▶ [WHAT THIS TASK INVOLVES] Take the data below and write out exactly the lines from the one with "YELF2 = mat('shaded" through the one with "lattice_mast(407.5, 660, 625, 1500, 2.6, 1.0, 'right"; omit every other line.

___ SUPPLIED MATERIAL

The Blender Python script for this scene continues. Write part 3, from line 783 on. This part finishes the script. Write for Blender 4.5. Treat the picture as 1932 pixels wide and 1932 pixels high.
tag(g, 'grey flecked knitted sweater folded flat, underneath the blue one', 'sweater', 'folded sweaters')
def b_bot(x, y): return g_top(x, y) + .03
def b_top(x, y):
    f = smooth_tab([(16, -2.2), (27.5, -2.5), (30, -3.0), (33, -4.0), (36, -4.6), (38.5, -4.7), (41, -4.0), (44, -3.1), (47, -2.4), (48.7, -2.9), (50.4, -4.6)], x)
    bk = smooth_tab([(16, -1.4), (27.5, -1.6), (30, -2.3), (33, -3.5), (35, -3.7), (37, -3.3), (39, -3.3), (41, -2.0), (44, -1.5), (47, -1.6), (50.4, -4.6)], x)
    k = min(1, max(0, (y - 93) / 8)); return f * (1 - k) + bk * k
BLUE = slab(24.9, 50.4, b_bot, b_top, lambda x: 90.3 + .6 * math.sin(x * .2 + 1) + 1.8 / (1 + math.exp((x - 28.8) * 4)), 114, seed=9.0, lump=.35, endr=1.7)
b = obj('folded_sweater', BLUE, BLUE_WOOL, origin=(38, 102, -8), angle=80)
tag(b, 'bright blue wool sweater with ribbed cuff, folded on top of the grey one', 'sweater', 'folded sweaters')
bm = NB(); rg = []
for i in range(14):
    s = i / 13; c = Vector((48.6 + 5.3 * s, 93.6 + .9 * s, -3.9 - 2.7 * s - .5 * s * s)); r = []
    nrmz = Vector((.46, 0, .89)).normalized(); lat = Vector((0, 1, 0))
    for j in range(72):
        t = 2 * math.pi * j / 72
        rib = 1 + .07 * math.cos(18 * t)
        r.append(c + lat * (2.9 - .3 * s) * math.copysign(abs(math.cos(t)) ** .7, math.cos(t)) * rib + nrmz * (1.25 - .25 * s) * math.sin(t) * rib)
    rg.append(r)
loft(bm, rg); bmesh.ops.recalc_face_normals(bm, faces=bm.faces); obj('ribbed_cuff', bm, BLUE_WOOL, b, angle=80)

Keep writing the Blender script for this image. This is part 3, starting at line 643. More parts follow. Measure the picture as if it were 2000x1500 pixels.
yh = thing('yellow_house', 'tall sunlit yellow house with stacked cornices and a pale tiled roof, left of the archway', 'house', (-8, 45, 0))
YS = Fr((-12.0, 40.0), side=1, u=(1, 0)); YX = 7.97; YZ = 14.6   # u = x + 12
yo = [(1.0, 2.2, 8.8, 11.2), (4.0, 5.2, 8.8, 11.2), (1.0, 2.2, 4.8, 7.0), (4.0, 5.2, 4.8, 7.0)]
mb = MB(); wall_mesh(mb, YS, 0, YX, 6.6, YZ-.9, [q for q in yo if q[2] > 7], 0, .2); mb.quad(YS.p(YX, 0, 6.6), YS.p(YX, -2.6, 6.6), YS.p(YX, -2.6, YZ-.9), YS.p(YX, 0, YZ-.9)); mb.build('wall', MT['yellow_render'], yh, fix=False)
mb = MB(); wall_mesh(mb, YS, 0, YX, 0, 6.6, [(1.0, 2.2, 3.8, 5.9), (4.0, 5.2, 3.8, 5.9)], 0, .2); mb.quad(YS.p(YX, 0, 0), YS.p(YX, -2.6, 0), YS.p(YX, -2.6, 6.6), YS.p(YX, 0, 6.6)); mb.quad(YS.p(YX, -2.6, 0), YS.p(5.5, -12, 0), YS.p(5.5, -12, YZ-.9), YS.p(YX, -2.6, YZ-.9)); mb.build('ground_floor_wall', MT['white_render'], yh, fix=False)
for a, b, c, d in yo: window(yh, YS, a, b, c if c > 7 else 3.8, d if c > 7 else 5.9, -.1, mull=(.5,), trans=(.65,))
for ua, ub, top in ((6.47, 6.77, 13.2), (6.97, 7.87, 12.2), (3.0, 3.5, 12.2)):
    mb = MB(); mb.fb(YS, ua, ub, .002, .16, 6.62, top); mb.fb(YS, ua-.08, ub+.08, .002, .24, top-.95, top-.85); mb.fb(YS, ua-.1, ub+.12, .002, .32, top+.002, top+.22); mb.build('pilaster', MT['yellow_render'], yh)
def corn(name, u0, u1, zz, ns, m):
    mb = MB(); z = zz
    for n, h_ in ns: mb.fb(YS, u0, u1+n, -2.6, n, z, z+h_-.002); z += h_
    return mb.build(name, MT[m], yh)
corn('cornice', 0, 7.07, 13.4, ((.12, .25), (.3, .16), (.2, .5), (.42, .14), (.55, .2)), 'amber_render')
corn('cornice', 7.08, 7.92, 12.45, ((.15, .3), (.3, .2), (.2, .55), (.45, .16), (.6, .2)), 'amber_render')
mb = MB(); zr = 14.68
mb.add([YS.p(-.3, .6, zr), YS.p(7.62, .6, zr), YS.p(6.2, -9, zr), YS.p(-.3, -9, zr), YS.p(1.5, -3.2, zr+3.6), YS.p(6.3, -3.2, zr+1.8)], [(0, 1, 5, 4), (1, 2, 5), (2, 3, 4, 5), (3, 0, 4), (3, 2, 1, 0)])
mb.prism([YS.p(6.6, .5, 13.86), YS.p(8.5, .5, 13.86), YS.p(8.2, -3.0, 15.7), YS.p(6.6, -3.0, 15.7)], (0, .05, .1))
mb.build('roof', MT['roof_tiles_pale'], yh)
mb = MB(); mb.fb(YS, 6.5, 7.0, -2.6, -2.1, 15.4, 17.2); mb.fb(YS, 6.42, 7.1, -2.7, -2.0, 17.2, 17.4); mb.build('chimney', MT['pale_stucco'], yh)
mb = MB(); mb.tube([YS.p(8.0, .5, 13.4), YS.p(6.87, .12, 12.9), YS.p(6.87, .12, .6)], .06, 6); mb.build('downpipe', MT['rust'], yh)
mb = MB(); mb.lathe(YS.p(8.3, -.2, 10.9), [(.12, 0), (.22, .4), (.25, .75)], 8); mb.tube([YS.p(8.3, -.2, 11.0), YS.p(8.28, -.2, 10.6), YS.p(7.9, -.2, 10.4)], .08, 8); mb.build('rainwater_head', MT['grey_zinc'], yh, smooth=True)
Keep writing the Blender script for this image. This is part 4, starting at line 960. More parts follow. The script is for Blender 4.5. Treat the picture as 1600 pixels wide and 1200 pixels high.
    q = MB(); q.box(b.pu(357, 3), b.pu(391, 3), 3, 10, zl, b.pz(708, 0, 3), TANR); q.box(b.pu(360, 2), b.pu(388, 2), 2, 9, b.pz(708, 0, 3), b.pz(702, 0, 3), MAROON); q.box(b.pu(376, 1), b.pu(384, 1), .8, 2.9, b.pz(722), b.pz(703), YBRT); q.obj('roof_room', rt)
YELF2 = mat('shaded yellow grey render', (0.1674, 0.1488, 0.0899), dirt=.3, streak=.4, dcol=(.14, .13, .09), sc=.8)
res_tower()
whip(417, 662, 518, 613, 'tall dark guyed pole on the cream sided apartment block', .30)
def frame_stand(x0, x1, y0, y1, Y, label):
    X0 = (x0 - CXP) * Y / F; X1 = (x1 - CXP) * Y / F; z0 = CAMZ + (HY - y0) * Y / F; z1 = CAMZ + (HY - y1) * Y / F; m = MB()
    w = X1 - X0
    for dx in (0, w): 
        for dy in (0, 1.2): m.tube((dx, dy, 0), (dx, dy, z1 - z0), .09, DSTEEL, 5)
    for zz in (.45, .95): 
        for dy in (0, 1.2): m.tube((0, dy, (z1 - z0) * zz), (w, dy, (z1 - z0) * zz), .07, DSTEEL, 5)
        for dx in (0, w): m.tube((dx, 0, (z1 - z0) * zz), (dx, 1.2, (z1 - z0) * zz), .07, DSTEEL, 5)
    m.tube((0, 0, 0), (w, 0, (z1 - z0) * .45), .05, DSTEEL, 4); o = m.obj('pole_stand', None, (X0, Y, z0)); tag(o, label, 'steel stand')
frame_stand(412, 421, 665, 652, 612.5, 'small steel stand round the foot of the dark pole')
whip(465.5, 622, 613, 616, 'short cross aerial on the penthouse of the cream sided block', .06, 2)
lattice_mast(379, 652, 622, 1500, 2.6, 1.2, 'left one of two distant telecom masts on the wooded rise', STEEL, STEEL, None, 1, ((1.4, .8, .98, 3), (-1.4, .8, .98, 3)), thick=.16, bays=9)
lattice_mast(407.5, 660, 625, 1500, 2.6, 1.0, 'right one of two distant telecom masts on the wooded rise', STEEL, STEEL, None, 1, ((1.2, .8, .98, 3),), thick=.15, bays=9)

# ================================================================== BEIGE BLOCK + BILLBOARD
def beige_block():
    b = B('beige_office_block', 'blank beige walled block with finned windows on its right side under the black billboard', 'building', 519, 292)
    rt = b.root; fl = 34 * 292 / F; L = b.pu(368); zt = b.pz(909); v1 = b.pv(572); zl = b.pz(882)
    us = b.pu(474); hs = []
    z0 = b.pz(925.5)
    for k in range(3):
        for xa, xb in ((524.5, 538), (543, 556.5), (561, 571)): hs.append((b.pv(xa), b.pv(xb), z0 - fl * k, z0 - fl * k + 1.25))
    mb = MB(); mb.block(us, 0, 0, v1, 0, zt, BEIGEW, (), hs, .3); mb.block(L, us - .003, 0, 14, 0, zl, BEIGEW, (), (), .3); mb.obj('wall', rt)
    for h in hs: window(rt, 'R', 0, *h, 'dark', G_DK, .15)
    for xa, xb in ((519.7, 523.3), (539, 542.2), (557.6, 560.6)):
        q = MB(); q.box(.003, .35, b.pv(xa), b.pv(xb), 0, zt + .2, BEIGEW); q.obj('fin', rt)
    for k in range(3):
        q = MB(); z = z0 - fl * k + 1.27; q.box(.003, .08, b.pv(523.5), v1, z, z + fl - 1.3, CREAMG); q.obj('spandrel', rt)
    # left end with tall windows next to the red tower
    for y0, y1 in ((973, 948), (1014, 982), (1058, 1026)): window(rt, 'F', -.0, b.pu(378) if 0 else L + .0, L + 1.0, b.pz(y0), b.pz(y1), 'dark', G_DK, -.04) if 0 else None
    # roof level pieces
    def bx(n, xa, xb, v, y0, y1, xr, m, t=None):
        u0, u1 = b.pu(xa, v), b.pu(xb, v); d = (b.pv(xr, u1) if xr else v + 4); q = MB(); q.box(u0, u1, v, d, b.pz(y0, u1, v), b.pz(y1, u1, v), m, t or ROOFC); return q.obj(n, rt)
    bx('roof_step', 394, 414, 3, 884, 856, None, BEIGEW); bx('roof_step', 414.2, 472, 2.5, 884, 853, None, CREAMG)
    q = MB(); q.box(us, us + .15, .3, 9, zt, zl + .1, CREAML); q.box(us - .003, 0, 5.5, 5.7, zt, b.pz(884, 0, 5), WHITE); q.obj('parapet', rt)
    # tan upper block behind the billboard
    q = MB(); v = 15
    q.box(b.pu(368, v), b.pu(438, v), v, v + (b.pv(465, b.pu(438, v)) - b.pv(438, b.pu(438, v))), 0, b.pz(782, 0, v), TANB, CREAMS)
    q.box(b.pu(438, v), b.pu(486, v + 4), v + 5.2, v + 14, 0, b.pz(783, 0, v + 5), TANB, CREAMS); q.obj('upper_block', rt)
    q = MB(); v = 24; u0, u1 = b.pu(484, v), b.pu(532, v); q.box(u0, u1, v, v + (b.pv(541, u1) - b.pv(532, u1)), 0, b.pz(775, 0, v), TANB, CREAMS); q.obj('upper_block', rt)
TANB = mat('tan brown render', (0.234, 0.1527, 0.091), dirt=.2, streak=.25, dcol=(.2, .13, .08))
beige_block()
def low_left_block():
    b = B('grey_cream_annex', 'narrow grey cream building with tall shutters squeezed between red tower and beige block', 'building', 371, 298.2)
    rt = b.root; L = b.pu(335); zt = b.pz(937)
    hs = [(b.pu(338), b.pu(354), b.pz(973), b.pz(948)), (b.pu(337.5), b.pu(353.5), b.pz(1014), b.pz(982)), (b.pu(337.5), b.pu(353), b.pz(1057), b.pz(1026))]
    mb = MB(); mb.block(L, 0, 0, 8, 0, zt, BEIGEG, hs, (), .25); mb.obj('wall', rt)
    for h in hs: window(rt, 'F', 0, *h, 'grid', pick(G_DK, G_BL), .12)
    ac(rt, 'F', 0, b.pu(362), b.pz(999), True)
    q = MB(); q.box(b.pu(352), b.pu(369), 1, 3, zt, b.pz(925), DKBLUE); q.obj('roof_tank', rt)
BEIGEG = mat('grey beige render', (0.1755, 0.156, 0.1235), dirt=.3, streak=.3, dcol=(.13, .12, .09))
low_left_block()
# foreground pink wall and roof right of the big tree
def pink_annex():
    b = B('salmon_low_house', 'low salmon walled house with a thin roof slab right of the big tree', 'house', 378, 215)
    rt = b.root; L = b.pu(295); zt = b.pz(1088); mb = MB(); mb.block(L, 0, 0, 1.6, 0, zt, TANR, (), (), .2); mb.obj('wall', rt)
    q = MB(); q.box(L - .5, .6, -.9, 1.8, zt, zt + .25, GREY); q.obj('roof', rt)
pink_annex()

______

▶ [RESPONSE TO THE TASK]
YELF2 = mat('shaded yellow grey render', (0.1674, 0.1488, 0.0899), dirt=.3, streak=.4, dcol=(.14, .13, .09), sc=.8)
res_tower()
whip(417, 662, 518, 613, 'tall dark guyed pole on the cream sided apartment block', .30)
def frame_stand(x0, x1, y0, y1, Y, label):
    X0 = (x0 - CXP) * Y / F; X1 = (x1 - CXP) * Y / F; z0 = CAMZ + (HY - y0) * Y / F; z1 = CAMZ + (HY - y1) * Y / F; m = MB()
    w = X1 - X0
    for dx in (0, w): 
        for dy in (0, 1.2): m.tube((dx, dy, 0), (dx, dy, z1 - z0), .09, DSTEEL, 5)
    for zz in (.45, .95): 
        for dy in (0, 1.2): m.tube((0, dy, (z1 - z0) * zz), (w, dy, (z1 - z0) * zz), .07, DSTEEL, 5)
        for dx in (0, w): m.tube((dx, 0, (z1 - z0) * zz), (dx, 1.2, (z1 - z0) * zz), .07, DSTEEL, 5)
    m.tube((0, 0, 0), (w, 0, (z1 - z0) * .45), .05, DSTEEL, 4); o = m.obj('pole_stand', None, (X0, Y, z0)); tag(o, label, 'steel stand')
frame_stand(412, 421, 665, 652, 612.5, 'small steel stand round the foot of the dark pole')
whip(465.5, 622, 613, 616, 'short cross aerial on the penthouse of the cream sided block', .06, 2)
lattice_mast(379, 652, 622, 1500, 2.6, 1.2, 'left one of two distant telecom masts on the wooded rise', STEEL, STEEL, None, 1, ((1.4, .8, .98, 3), (-1.4, .8, .98, 3)), thick=.16, bays=9)
lattice_mast(407.5, 660, 625, 1500, 2.6, 1.0, 'right one of two distant telecom masts on the wooded rise', STEEL, STEEL, None, 1, ((1.2, .8, .98, 3),), thick=.15, bays=9)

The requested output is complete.